» PROVIDED MATERIAL:
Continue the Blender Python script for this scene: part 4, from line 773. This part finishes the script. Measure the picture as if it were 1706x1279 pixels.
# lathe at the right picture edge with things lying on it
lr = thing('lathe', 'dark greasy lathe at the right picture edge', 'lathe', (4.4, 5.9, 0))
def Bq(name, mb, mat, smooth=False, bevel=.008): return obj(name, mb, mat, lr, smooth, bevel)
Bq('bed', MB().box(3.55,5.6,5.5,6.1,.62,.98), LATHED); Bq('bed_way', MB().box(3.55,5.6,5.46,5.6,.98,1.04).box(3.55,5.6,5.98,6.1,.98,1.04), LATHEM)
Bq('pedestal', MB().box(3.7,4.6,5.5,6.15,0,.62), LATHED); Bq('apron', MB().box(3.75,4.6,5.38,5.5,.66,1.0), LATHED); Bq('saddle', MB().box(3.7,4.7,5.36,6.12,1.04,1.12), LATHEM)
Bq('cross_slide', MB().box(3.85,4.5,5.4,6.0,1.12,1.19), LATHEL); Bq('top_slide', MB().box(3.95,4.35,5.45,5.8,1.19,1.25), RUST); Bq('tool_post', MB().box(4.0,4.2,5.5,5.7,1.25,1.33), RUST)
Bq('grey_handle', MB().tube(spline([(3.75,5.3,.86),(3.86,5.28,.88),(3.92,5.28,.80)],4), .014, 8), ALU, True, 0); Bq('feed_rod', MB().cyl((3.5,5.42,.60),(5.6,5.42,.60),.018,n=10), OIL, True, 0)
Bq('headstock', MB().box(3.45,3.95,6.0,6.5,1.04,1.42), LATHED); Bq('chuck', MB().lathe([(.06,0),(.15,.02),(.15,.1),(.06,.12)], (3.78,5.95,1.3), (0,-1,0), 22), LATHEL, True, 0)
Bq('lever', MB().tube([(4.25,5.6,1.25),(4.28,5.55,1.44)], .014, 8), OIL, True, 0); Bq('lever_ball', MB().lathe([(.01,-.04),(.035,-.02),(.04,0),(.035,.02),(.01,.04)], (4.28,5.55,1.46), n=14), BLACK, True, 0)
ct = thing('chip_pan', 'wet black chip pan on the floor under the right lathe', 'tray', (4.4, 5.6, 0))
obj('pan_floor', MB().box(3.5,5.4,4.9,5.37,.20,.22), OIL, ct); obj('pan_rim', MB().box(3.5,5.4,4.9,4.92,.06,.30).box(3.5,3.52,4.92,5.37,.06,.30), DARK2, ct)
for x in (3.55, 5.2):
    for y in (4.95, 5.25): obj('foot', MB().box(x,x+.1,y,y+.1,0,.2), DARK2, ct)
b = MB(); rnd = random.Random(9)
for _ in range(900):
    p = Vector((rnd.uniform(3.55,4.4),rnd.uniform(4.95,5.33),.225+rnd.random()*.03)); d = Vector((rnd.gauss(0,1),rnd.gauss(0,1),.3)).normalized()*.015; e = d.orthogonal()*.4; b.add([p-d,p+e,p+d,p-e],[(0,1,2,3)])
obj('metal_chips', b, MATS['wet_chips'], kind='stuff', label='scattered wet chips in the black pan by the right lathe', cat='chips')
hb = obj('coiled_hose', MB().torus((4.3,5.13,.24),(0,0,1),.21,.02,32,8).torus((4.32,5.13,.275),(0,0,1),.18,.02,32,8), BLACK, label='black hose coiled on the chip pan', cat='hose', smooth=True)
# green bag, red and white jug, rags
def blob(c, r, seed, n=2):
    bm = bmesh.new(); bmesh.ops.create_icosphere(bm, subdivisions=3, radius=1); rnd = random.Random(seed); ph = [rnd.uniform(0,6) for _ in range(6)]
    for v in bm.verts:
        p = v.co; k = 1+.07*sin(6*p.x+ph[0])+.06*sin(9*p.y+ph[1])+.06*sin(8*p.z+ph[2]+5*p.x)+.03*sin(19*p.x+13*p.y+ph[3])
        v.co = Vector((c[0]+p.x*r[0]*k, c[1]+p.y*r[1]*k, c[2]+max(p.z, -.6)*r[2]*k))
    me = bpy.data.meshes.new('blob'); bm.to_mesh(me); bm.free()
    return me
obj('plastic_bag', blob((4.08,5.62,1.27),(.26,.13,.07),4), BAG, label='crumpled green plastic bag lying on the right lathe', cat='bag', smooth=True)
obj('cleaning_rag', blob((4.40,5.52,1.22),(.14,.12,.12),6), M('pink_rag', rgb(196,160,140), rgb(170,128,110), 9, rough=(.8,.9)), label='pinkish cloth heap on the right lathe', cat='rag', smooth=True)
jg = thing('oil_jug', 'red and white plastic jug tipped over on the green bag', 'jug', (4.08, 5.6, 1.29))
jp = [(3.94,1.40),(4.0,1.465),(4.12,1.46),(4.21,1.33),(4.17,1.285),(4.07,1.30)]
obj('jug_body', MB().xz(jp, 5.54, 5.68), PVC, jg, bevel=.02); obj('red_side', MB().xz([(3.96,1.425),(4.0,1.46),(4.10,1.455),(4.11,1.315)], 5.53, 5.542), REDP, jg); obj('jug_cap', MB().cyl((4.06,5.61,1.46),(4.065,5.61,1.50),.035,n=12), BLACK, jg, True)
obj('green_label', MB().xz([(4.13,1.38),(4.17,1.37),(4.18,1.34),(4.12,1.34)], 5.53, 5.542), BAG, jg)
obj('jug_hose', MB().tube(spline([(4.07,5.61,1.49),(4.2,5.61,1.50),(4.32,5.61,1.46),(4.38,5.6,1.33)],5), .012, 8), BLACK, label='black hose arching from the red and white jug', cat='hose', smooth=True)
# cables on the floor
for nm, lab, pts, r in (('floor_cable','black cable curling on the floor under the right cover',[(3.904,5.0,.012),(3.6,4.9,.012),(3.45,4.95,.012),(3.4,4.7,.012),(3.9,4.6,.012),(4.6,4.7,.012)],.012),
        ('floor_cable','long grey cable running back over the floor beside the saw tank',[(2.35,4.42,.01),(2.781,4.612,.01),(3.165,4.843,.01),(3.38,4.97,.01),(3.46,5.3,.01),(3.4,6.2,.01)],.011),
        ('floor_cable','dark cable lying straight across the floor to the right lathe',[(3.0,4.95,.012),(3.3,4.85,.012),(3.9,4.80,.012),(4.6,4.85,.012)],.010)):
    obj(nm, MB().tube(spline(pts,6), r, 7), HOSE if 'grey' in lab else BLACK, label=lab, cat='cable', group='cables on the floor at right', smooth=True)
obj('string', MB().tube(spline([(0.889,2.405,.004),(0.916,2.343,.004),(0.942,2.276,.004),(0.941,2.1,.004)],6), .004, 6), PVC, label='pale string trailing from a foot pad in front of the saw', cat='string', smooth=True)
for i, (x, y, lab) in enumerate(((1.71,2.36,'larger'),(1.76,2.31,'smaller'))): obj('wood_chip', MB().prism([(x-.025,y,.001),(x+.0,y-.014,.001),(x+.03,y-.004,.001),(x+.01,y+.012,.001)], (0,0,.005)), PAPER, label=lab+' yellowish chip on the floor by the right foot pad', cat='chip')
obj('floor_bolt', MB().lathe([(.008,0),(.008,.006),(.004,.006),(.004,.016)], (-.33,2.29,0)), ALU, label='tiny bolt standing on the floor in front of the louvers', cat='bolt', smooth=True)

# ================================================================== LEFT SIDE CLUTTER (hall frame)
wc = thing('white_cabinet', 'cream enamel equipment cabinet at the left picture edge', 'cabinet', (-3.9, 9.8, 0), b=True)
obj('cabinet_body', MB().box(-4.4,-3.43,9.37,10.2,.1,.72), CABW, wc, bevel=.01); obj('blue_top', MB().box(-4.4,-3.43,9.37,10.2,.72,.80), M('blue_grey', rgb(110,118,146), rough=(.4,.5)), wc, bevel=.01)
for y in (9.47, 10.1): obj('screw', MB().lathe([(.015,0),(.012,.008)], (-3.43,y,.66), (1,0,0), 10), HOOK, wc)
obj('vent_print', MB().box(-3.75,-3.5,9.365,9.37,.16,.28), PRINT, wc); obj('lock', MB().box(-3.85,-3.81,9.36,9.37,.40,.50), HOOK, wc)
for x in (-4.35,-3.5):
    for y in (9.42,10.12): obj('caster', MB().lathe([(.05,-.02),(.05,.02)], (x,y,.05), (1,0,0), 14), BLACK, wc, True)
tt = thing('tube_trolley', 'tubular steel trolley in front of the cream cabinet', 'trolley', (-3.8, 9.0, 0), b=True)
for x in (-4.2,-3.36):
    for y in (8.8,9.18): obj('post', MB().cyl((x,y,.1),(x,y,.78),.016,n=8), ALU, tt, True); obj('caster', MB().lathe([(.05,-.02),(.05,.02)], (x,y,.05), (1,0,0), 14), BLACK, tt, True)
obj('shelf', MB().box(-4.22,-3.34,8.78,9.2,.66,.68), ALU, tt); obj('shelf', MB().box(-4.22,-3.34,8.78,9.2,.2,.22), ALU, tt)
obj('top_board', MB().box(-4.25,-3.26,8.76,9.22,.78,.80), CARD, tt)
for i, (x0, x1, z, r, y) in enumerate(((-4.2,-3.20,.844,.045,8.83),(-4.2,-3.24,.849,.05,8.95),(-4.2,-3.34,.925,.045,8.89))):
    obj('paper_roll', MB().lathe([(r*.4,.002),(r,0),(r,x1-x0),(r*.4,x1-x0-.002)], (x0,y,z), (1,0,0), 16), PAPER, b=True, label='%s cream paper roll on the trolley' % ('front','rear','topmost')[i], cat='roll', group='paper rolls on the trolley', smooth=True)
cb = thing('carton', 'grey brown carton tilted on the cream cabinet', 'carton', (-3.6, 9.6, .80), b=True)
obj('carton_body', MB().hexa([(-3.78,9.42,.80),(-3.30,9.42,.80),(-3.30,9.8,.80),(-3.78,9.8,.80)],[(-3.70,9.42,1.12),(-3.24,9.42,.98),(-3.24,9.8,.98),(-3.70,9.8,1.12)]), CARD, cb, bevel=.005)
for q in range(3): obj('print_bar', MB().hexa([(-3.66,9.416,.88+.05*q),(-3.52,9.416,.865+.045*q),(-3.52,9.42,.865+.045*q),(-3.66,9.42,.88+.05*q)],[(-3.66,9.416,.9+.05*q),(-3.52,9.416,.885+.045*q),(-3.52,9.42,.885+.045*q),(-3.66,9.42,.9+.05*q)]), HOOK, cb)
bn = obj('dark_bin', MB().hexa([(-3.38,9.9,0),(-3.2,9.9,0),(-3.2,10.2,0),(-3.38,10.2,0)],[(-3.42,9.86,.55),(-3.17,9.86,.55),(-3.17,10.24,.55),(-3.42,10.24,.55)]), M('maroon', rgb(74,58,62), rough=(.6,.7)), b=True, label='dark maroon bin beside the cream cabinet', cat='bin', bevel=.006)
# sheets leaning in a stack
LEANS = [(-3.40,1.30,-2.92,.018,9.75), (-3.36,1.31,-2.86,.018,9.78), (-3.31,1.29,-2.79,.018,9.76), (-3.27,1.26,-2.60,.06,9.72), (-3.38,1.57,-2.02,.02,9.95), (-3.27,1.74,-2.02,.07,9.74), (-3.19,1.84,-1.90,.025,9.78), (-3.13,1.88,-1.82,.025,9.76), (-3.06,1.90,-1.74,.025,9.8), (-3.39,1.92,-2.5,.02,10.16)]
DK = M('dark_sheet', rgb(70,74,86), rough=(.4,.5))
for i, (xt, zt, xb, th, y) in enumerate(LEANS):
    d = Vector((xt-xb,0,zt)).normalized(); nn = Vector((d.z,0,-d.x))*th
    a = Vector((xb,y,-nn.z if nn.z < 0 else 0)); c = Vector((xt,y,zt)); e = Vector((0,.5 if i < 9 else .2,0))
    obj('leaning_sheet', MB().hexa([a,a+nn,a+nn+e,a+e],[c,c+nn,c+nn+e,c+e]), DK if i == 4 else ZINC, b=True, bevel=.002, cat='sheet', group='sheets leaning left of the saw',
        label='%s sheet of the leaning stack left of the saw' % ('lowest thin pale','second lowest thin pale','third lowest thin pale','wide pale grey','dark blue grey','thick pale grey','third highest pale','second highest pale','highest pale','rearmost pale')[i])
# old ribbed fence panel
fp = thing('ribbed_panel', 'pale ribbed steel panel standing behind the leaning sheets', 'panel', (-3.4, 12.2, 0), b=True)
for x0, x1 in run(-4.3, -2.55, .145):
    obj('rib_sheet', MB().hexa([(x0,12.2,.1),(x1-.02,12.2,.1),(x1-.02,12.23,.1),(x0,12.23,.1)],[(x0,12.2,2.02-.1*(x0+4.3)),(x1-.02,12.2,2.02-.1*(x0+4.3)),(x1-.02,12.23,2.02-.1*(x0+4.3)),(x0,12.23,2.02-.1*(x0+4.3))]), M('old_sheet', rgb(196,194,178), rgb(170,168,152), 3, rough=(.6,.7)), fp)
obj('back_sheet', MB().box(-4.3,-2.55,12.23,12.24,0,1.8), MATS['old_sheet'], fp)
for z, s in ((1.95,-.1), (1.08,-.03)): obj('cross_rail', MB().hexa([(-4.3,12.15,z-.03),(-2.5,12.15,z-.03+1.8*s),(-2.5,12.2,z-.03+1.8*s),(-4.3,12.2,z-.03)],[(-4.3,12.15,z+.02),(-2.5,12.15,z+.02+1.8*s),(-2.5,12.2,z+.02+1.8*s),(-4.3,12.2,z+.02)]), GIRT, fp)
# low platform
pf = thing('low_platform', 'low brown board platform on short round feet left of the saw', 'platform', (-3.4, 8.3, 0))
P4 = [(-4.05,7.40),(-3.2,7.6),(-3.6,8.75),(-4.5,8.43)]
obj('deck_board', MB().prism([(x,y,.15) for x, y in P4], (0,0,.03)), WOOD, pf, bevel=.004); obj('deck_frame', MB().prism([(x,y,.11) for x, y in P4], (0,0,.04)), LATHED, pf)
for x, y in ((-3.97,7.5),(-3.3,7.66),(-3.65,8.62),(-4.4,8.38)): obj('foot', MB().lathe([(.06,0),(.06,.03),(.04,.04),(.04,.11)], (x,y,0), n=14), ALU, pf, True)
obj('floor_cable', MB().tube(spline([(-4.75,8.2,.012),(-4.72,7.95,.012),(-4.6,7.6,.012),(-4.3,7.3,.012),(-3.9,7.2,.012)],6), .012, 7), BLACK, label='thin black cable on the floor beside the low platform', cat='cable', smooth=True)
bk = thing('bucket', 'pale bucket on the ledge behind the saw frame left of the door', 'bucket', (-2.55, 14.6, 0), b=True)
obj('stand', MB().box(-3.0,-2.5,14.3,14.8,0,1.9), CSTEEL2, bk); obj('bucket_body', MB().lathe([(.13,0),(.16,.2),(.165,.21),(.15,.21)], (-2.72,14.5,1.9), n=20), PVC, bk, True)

» AIM OF THE TASK:
From the material given, work out how many lines hold the string "picture"; state that number and nothing further.

» SOLUTION FOR THIS PROBLEM:
4